Uluslararası yeni sergilere ev sahipliği yapmak, yeni projelerle etki alanını genişletmek…
Müzemize ilgili gelecekle ilgili hayalin var mı? Ne yönde zenginleştirmek isterdin burayı?
Hayalim çok. Müzenin daha geniş bir ziyaretçi kitlesi tarafından bilinmesi ve ziyaret edilmesi paylaştığımız bilgilerin yayılması, tanıtımın çok iyi yapılabilmesi, bunun için öz kaynak yaratılabilmesini istiyorum.
Uluslararası yeni sergilere ev sahipliği yapmak, yeni projelerle etki alanını genişletmek, eser sayısını fazlalaştırmak, bir araştırma merkezinin olması ve okullarla daha çok ortak projeler yapılabilmek…
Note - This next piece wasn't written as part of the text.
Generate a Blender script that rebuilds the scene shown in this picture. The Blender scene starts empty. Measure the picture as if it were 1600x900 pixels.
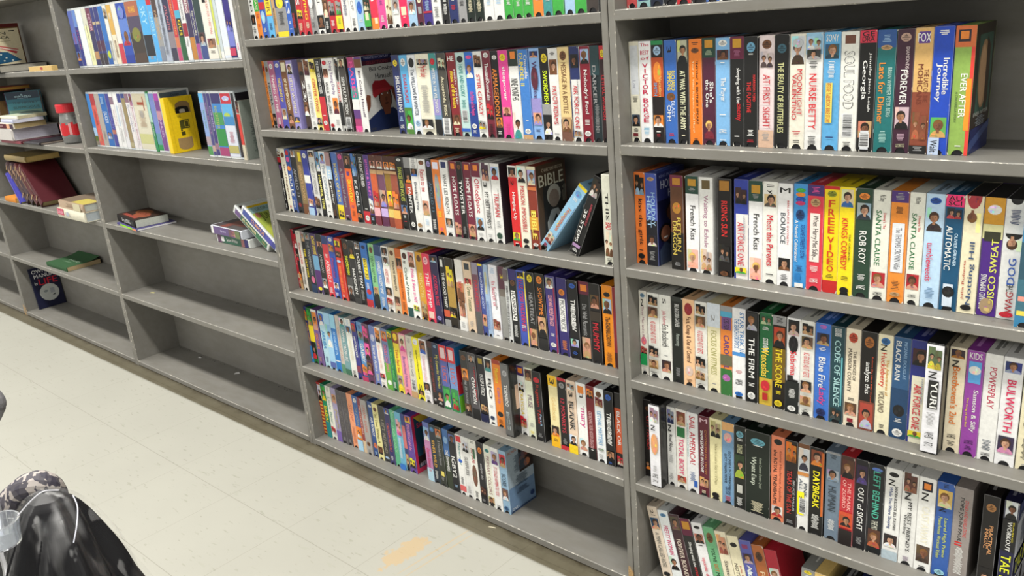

Bitmedi, daha da sayarım. Eğitim merkezi işlevine sahip olmak, gönüllü kişilerden destek alarak müze etki ve gücümüzün fazlalaştırılması. Devletimizin özel müzelere finansal destek sağlaması, müzenin kapsayıcılığını arttırabilmek ve son olarak müzeyi gelecek kuşaklara güvenle teslim etmek benim hayalim. Bu hayallerimin gerçekleşmesi için 500. Yıl Vakfı başkanı Silvyo Ovadya ve yönetimi ile yoğun bir çalışma gerçekleştiriyoruz.